殿さまの日

幕府の強力な権力といっても、紙きれだ。幕政の中心、この広い江戸城も、早くいえば紙の城だ。武士だといばっていても、紙きれにあやつられているにすぎない。(P.390、紙の城)

現代そのもの。社会がある面で指示とか命令のネットワークで成り立っているに過ぎないのだから、所詮は紙切れ、と割り切れる人間にはむなしい限りかもしれない。
江戸時代を舞台に人の本性を上手く書き上げた時代短編集。星新一の才覚にはうーんとうならされる。普段のショートショートもいいけど、こういう一風変わった作品であっても実に面白い。でも、買ったときより今読み返してみると更に面白く感じる一冊だったりもする。それは、落ちのトリッキーなところがないけれども、人間の本質を上手にえぐった話が多いからなのかとも思う。
冒頭に引用した「紙の城」なんかは、事の本質よりも形式だけで動く今の社会の痛烈な風刺だ。

「いまの世には、字そのものを虚心にながめる人がいなくなったということなのだろうな」(P.383、紙の城)

この字を、色々入れ替えれば様々な場面で通用する警句。とはいえ、企業に勤めれば

「わたしは幕府の禄をはむ武士のひとり。この悪政の廃止に力をつくすべきかもしれません。しかし、それは理屈です。」(P.188、元禄お犬さわぎ)

のような、なんともしがたい立場に置かれ、それでもなおコンプライアンスなんていわれたりもしちゃう。その上、

金銭は商店の生命。主人や番頭が死んでも、金銭さえあれば店はつづく。(P.78、ねずみ小僧次郎吉)
金には敬意を払わなければならない。商人に対してではないのだ。(P.37、殿さまの日)
世の中における最大の標識はなんだろう。金銭かもしれないな。(P.47、殿さまの日)

と、お金が大事と言うことは、昔から人の本性となっているのではないかと。そんな社会であっても

手をこまねいていたのでは、事態は少しもよくならない。現状のなかで、せい一杯の努力をする。
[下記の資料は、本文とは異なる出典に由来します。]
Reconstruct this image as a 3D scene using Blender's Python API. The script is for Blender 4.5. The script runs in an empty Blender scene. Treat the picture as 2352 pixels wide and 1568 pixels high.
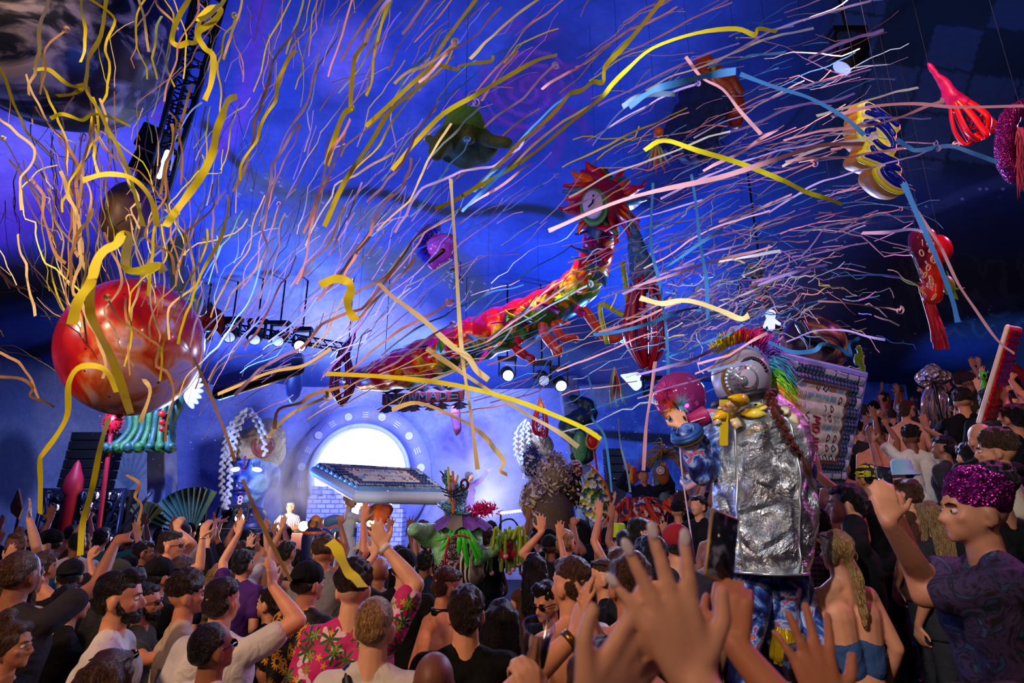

それがまともな生き方というのではなかろうか......。(P.274、厄よけ吉兵衛)

と思う人の心もある。がその一方で

たかが湯だ。そんなにしてまで、きまりを乱してたしかめてみるものでもない。(P.16、殿さまの日)

という何もしないという選択もある。江戸時代という舞台を借りた現代風刺劇。
ちなみに、本書収録で昔読んで今読んで本当に好きな作品がこれ。

時どき、逆立ちするのが、ただひとつの趣味だった。はたから見ると、まことに奇妙なものだった。(P.232、ああ吉良家の忠臣)

ほろっときます。何でこのオチかと言うのは是非読んでみて下さい。